Ce jargon anglo-saxon illustre donc une réalité historique qui existe depuis que le réseau informatique a permis le lien entre un lieu d’utilisation des données et leur hébergement.

Par extension, on parle de cloud computing en désignant les entreprises spécialisées dans l’hébergement de serveurs informatiques ; on parle alors de datacenters (« centres de données »). 

On parle donc avec le cloud computing d’externalisation de l’hébergement des données mais aussi des traitements sur ceux-ci: outre les mémoires, les processeurs sont en dehors de l’entreprise. Et les logiciels : systèmes d’exploitation, logiciels spécifiques ou progiciels peuvent être également à l’extérieur de l’entreprise.

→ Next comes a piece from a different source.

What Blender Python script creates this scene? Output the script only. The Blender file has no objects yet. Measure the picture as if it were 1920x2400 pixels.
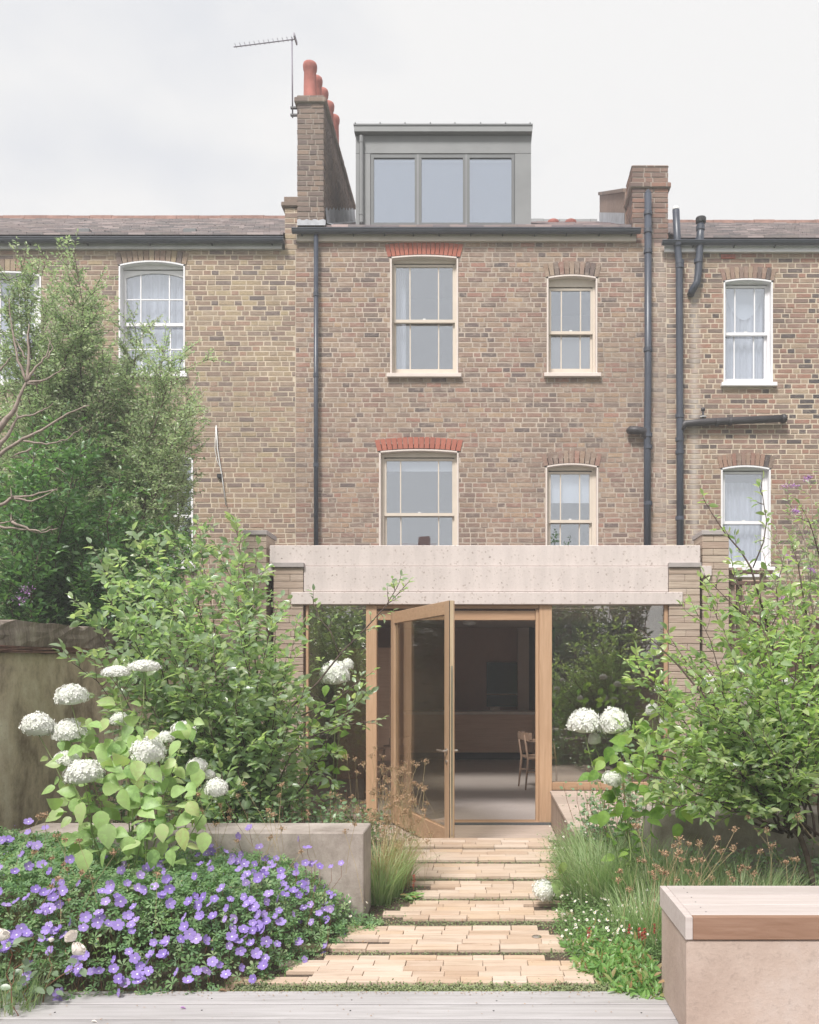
import bpy, math, random
import numpy as np
from mathutils import Vector, Matrix, Euler

SC = bpy.context.scene
COL = SC.collection
R = math.radians

# ------------------------------------------------------------------ camera, sky, sun, exposure
F, CX, CY, EYE = 2100.0, 1135.0, 1578.0, 1.5
cam = bpy.data.objects.new('camera', bpy.data.cameras.new('camera'))
COL.objects.link(cam)
cam.location = (0, 0, EYE)
cam.rotation_euler = (R(90), 0, 0)
cam.data.sensor_width = 36
cam.data.lens = F / 2400 * 36
cam.data.shift_x = -(CX - 960) / 2400
cam.data.shift_y = (CY - 1200) / 2400
cam.data.clip_start = 0.05
cam.data.clip_end = 900
SC.camera = cam

SUN_EL, SUN_AZ = R(52), R(203)      # sun put on the camera side to light the fronts; azimuth clockwise from +Y
sun_dir = Vector((math.sin(SUN_AZ) * math.cos(SUN_EL), math.cos(SUN_AZ) * math.cos(SUN_EL), math.sin(SUN_EL)))
world = bpy.data.worlds.new('World')
SC.world = world
world.use_nodes = True
wn = world.node_tree.nodes
wl = world.node_tree.links
wn.clear()
w_out = wn.new('ShaderNodeOutputWorld')
w_bg = wn.new('ShaderNodeBackground')
w_sky = wn.new('ShaderNodeTexSky')
w_sky.sky_type = 'NISHITA'
w_sky.sun_disc = False
w_sky.sun_elevation = SUN_EL
w_sky.sun_rotation = SUN_AZ
w_sc = wn.new('ShaderNodeVectorMath'); w_sc.operation = 'SCALE'; w_sc.inputs[3].default_value = 0.10
w_geo = wn.new('ShaderNodeTexCoord')
w_map = wn.new('ShaderNodeMapping'); w_map.inputs['Scale'].default_value = (1.6, 1.6, 3.2)
w_map.inputs['Location'].default_value = (0.35, 0.1, 0.4)
w_n = wn.new('ShaderNodeTexNoise'); w_n.inputs['Scale'].default_value = 1.9; w_n.inputs['Detail'].default_value = 6; w_n.inputs['Roughness'].default_value = 0.5
w_r = wn.new('ShaderNodeValToRGB')
w_r.color_ramp.elements[0].position = 0.30; w_r.color_ramp.elements[0].color = (0.415, 0.42, 0.435, 1)
w_r.color_ramp.elements[1].position = 0.47; w_r.color_ramp.elements[1].color = (0.48, 0.475, 0.47, 1)
w_m = wn.new('ShaderNodeMixRGB'); w_m.inputs[0].default_value = 0.96
wl.new(w_geo.outputs['Generated'], w_map.inputs[0]); wl.new(w_map.outputs[0], w_n.inputs['Vector'])
wl.new(w_n.outputs[0], w_r.inputs[0])
wl.new(w_sky.outputs[0], w_sc.inputs[0])
wl.new(w_sc.outputs[0], w_m.inputs[1]); wl.new(w_r.outputs[0], w_m.inputs[2])
wl.new(w_m.outputs[0], w_bg.inputs[0]); w_bg.inputs[1].default_value = 1.0
wl.new(w_bg.outputs[0], w_out.inputs[0])

sun = bpy.data.objects.new('sun', bpy.data.lights.new('sun', 'SUN'))
COL.objects.link(sun)
sun.data.energy = 2.55
sun.data.angle = R(14)
sun.data.color = (1.0, 0.965, 0.92)
sun.rotation_euler = (-sun_dir).to_track_quat('-Z', 'Y').to_euler()
sun.location = (0, -5, 20)
SC.view_settings.view_transform = 'Standard'
SC.view_settings.look = 'None'
SC.view_settings.exposure = 1.0
SC.view_settings.gamma = 1.0
SC.view_settings.use_curve_mapping = False

ADDED_VEIL = 0.006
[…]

Ceci n’est pas bien sûr sans susciter des interrogations responsables quant à la maîtrise des données et de leur traitement. Tout d’abord, il existe un contrat entre l’utilisateur et l’hébergeur qui, s’il est précis, indique la localisation, la disponibilité, et les droits d’administration de l’utilisateur. Par ailleurs, la circulation des données sur le réseau est garantie par des protocoles élaborés et normalisés. Le centre de données est une forteresse, le réseau est sécurisé. En outre un processus de sauvegarde et de réplication est assumé par l’hébergeur qui possède plusieurs datacenters.

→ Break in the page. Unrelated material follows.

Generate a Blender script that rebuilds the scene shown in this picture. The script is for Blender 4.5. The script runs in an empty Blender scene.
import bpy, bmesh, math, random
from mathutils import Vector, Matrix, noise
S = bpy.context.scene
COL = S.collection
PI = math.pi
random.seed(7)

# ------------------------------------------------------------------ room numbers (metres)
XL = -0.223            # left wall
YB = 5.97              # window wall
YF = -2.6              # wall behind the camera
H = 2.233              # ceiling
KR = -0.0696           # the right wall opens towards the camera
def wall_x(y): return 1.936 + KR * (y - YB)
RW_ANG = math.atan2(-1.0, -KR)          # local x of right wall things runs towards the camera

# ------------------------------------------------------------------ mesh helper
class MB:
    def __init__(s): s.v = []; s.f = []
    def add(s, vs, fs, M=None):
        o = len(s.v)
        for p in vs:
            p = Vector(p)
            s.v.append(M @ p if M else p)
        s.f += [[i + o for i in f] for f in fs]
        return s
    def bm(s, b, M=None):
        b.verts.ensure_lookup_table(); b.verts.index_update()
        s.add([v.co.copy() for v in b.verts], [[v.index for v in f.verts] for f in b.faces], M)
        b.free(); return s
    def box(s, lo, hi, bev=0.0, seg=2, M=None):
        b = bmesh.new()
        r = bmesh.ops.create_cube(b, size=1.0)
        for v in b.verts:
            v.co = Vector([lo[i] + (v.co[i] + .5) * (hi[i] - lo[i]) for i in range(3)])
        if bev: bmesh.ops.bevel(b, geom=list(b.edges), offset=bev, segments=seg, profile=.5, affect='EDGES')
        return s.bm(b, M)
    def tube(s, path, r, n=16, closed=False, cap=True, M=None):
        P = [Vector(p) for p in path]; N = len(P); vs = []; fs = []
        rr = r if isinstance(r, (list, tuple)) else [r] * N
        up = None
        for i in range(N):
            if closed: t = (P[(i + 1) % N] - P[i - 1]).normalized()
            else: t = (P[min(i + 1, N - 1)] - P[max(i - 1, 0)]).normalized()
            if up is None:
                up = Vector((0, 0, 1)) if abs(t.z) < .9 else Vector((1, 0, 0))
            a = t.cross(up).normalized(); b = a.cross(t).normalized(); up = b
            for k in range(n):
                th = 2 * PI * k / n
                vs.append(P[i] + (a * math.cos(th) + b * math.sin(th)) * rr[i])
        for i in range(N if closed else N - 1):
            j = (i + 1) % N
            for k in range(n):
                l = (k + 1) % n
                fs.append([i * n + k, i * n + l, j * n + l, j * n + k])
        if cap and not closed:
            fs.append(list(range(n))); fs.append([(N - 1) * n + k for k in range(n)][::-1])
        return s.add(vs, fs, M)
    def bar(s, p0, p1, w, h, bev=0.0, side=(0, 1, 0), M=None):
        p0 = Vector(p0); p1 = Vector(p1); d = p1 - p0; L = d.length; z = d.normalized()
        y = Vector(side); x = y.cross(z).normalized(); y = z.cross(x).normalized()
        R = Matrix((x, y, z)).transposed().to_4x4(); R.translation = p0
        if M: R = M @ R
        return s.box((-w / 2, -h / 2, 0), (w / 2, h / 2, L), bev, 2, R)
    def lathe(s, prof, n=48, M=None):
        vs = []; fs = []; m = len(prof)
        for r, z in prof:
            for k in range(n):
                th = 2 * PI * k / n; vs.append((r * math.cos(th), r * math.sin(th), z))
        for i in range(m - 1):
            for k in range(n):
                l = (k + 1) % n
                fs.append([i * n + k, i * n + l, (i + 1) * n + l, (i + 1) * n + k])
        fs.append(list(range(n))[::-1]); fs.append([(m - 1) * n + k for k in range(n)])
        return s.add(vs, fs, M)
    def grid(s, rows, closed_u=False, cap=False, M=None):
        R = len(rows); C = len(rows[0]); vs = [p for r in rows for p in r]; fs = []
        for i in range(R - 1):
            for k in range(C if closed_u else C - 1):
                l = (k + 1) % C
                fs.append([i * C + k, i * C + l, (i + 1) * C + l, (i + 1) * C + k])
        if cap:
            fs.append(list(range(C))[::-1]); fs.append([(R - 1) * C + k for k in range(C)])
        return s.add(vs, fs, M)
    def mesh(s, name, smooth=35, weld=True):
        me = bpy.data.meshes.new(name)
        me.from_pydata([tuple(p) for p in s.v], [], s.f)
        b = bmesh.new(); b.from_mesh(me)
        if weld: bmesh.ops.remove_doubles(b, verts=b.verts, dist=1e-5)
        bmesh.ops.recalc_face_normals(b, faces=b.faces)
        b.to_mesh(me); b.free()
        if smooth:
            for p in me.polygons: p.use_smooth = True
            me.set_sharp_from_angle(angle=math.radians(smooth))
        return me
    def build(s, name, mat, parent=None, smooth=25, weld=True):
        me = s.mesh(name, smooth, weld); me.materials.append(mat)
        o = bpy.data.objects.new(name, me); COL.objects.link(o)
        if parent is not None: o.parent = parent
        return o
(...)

Les tiers susceptibles d’interférer entre les deux parties (utilisateur et hébergeur) sont les transporteurs de données (opérateurs de télécommunications), les potentiels ayant droit comme l’état sous réserve d’une législation appropriée et de sa mise en application, et les nuisibles (malveillance et piraterie).

Et l’entreprise utilisatrice est responsable des données qu’elle exploite avec la protection de la donnée personnelle notamment (25 mai 2018: loi européenne GDPR – general data protection regulation), mais aussi évidement par les contrats qui la lient avec ses clients et partenaires.